Identifying tropical dry forests extent and succession via the use of machine learning techniques

Highlights

•This study mapped secondary tropical dry forest succession by integrating hyperspectral data (HyMap) with LIDAR data (LVIS).

•Our paper recognizes that the process of ecological succession is not deterministic but follows a stochastic path.

•Our study highlights the use of multiple ecological variables and hyperspectral features to identify secondary succession.

Abstract

Information on ecosystem services as a function of the successional stage for secondary tropical dry forests (TDFs) is scarce and limited. Secondary TDFs succession is defined as regrowth following a complete forest clearance for cattle growth or agriculture activities. In the context of large conservation initiatives, the identification of the extent, structure and composition of secondary TDFs can serve as key elements to estimate the effectiveness of such activities. As such, in this study we evaluate the use of a Hyperspectral MAPper (HyMap) dataset and a waveform LIDAR dataset for characterization of different levels of intra-secondary forests stages at the Santa Rosa National Park (SRNP) Environmental Monitoring Super Site located in Costa Rica.
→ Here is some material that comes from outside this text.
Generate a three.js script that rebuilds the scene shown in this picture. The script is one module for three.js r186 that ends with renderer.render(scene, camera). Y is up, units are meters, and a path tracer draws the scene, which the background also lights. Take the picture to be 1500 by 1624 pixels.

Specifically, a multi-task learning based machine learning classifier (MLC-MTL) is employed on the first shortwave infrared (SWIR1) of HyMap in order to identify the variability of aboveground biomass of secondary TDFs along a successional gradient. Our paper recognizes that the process of ecological succession is not deterministic but a combination of transitional forests types along a stochastic path that depends on ecological, edaphic, land use, and micro-meteorological conditions, and our results provide a new way to obtain the spatial distribution of three main types of TDFs successional stages.